#### Prompt
Reproduce the data below in full and exclude every picture.

[Start]

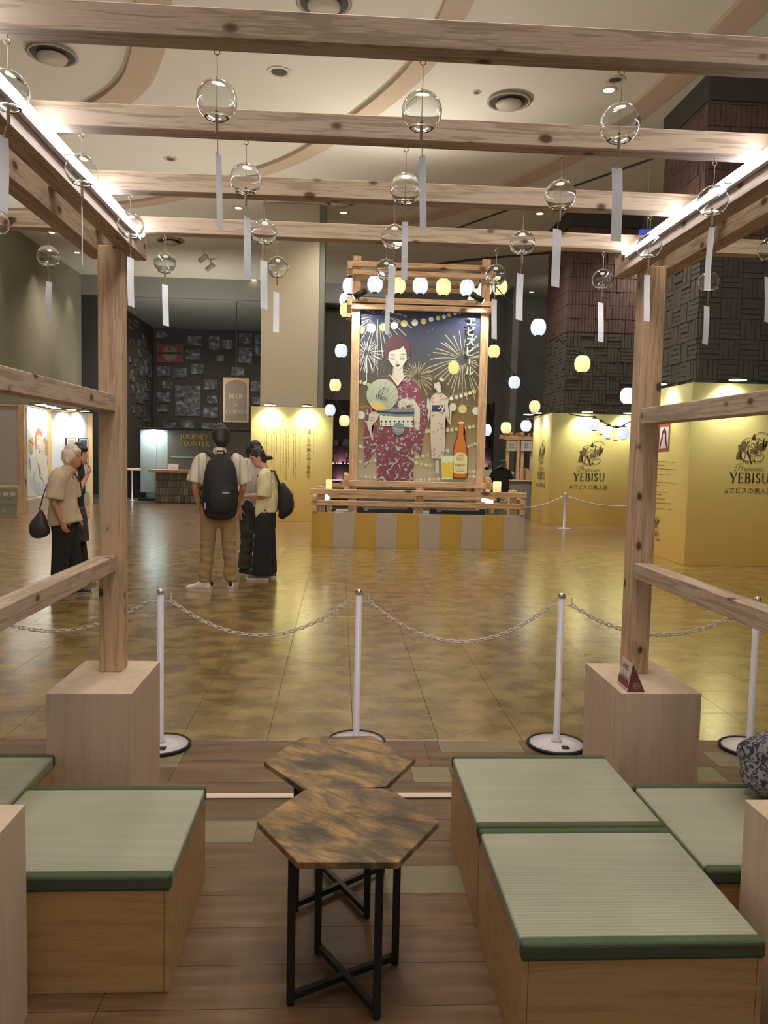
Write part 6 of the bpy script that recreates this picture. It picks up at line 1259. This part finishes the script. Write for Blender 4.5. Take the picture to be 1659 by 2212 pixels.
for a, sg in (('L', -1), ('R', 1)):
    H_, K_, A_ = Vector(J['hi'+a]), Vector(J['kn'+a]), Vector(J['an'+a])
    limb(bm, [tuple(H_)+(.092, .11), tuple(H_.lerp(K_, .4))+(.090, .098), tuple(K_)+(.078, .082), tuple(K_.lerp(A_, .25))+(.074, .078), tuple(K_.lerp(A_, .5)+Vector((.008, 0, 0)))+(.070, .074), tuple(K_.lerp(A_, .72)-Vector((.006, 0, 0)))+(.071, .075), tuple(K_.lerp(A_, .86)+Vector((.004, 0, 0)))+(.066, .072), tuple(A_+Vector((0, 0, .01)))+(.068, .07)], blunt=(False, True))
o = solid('trousers', bm, KH, R, .012, 1)
for v in o.data.vertices:
    z = v.co.z
    if z < .55: v.co.y += .004*sin(z*75+v.co.x*14); v.co.x += .003*sin(z*58+1)
HAIR = mat('hair_black', (40, 34, 30), .55, noise=.2, nscale=60, stretch=(1, 1, .2))
def hair(root, hc, hf, k, kind, m):
    f = Vector(hf).normalized(); r = f.cross(Vector((0, 0, 1))).normalized(); u = r.cross(f); c = Vector(hc); P = lambda a, b, d: tuple(c+r*a*k+f*b*k+u*d*k); bm = bm_new()
    if kind == 'short':
        limb(bm, [P(0, -.045, -.078)+(.066*k, .040*k), P(0, -.045, -.045)+(.086*k, .062*k), P(0, -.026, .01)+(.098*k, .086*k), P(0, -.012, .05)+(.094*k, .096*k), P(0, -.006, .066)+(.080*k, .084*k)], side=tuple(r), n=20)
        limb(bm, [P(-.045, .055, .075)+(.026*k,), P(0, .068, .075)+(.028*k,), P(.045, .055, .075)+(.026*k,)], side=tuple(u))
    elif kind == 'bob':
        limb(bm, [P(0, -.03, -.12)+(.092*k, .075*k), P(0, -.03, -.07)+(.102*k, .092*k), P(0, -.018, .0)+(.098*k, .096*k), P(0, -.010, .055)+(.090*k, .098*k), P(0, -.006, .085)+(.072*k, .082*k)], side=tuple(r), n=22)
        limb(bm, [P(-.06, .05, .07)+(.034*k,), P(0, .082, .06)+(.028*k,), P(.06, .05, .07)+(.034*k,)], side=tuple(u))
    elif kind == 'bun':
        limb(bm, [P(0, -.045, -.05)+(.055*k, .05*k), P(0, -.024, .01)+(.082*k, .085*k), P(0, -.010, .055)+(.082*k, .094*k), P(0, -.006, .078)+(.068*k, .080*k)], side=tuple(r), n=20)
        limb(bm, [P(-.045, .05, .07)+(.024*k,), P(0, .066, .07)+(.024*k,), P(.045, .05, .07)+(.024*k,)], side=tuple(u))
        limb(bm, [P(0, -.085, -.03)+(.024*k,), P(0, -.13, -.05)+(.04*k, .03*k), P(0, -.165, -.07)+(.02*k, .014*k)], side=tuple(r))
    elif kind == 'white':
        limb(bm, [P(0, -.05, -.075)+(.06*k, .045*k), P(0, -.045, -.03)+(.086*k, .078*k), P(0, -.025, .02)+(.094*k, .098*k), P(0, -.012, .06)+(.090*k, .098*k), P(0, -.008, .085)+(.072*k, .082*k)], side=tuple(r), n=22)
        limb(bm, [P(-.045, .05, .065)+(.032*k,), P(0, .062, .07)+(.032*k,), P(.045, .05, .065)+(.032*k,)], side=tuple(u)); 
        for sg in (-1, 1): limb(bm, [P(sg*.075, -.03, .02)+(.016*k,), P(sg*.082, -.028, -.05)+(.018*k,)], n=8)
    o = solid('hair', bm, m, root, .007, 1); return o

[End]

#### Exercise answer
Write part 6 of the bpy script that recreates this picture. It picks up at line 1259. This part finishes the script. Write for Blender 4.5. Take the picture to be 1659 by 2212 pixels.
for a, sg in (('L', -1), ('R', 1)):
    H_, K_, A_ = Vector(J['hi'+a]), Vector(J['kn'+a]), Vector(J['an'+a])
    limb(bm, [tuple(H_)+(.092, .11), tuple(H_.lerp(K_, .4))+(.090, .098), tuple(K_)+(.078, .082), tuple(K_.lerp(A_, .25))+(.074, .078), tuple(K_.lerp(A_, .5)+Vector((.008, 0, 0)))+(.070, .074), tuple(K_.lerp(A_, .72)-Vector((.006, 0, 0)))+(.071, .075), tuple(K_.lerp(A_, .86)+Vector((.004, 0, 0)))+(.066, .072), tuple(A_+Vector((0, 0, .01)))+(.068, .07)], blunt=(False, True))
o = solid('trousers', bm, KH, R, .012, 1)
for v in o.data.vertices:
    z = v.co.z
    if z < .55: v.co.y += .004*sin(z*75+v.co.x*14); v.co.x += .003*sin(z*58+1)
HAIR = mat('hair_black', (40, 34, 30), .55, noise=.2, nscale=60, stretch=(1, 1, .2))
def hair(root, hc, hf, k, kind, m):
    f = Vector(hf).normalized(); r = f.cross(Vector((0, 0, 1))).normalized(); u = r.cross(f); c = Vector(hc); P = lambda a, b, d: tuple(c+r*a*k+f*b*k+u*d*k); bm = bm_new()
    if kind == 'short':
        limb(bm, [P(0, -.045, -.078)+(.066*k, .040*k), P(0, -.045, -.045)+(.086*k, .062*k), P(0, -.026, .01)+(.098*k, .086*k), P(0, -.012, .05)+(.094*k, .096*k), P(0, -.006, .066)+(.080*k, .084*k)], side=tuple(r), n=20)
        limb(bm, [P(-.045, .055, .075)+(.026*k,), P(0, .068, .075)+(.028*k,), P(.045, .055, .075)+(.026*k,)], side=tuple(u))
    elif kind == 'bob':
        limb(bm, [P(0, -.03, -.12)+(.092*k, .075*k), P(0, -.03, -.07)+(.102*k, .092*k), P(0, -.018, .0)+(.098*k, .096*k), P(0, -.010, .055)+(.090*k, .098*k), P(0, -.006, .085)+(.072*k, .082*k)], side=tuple(r), n=22)
        limb(bm, [P(-.06, .05, .07)+(.034*k,), P(0, .082, .06)+(.028*k,), P(.06, .05, .07)+(.034*k,)], side=tuple(u))
    elif kind == 'bun':
        limb(bm, [P(0, -.045, -.05)+(.055*k, .05*k), P(0, -.024, .01)+(.082*k, .085*k), P(0, -.010, .055)+(.082*k, .094*k), P(0, -.006, .078)+(.068*k, .080*k)], side=tuple(r), n=20)
        limb(bm, [P(-.045, .05, .07)+(.024*k,), P(0, .066, .07)+(.024*k,), P(.045, .05, .07)+(.024*k,)], side=tuple(u))
        limb(bm, [P(0, -.085, -.03)+(.024*k,), P(0, -.13, -.05)+(.04*k, .03*k), P(0, -.165, -.07)+(.02*k, .014*k)], side=tuple(r))
    elif kind == 'white':
        limb(bm, [P(0, -.05, -.075)+(.06*k, .045*k), P(0, -.045, -.03)+(.086*k, .078*k), P(0, -.025, .02)+(.094*k, .098*k), P(0, -.012, .06)+(.090*k, .098*k), P(0, -.008, .085)+(.072*k, .082*k)], side=tuple(r), n=22)
        limb(bm, [P(-.045, .05, .065)+(.032*k,), P(0, .062, .07)+(.032*k,), P(.045, .05, .065)+(.032*k,)], side=tuple(u)); 
        for sg in (-1, 1): limb(bm, [P(sg*.075, -.03, .02)+(.016*k,), P(sg*.082, -.028, -.05)+(.018*k,)], n=8)
    o = solid('hair', bm, m, root, .007, 1); return o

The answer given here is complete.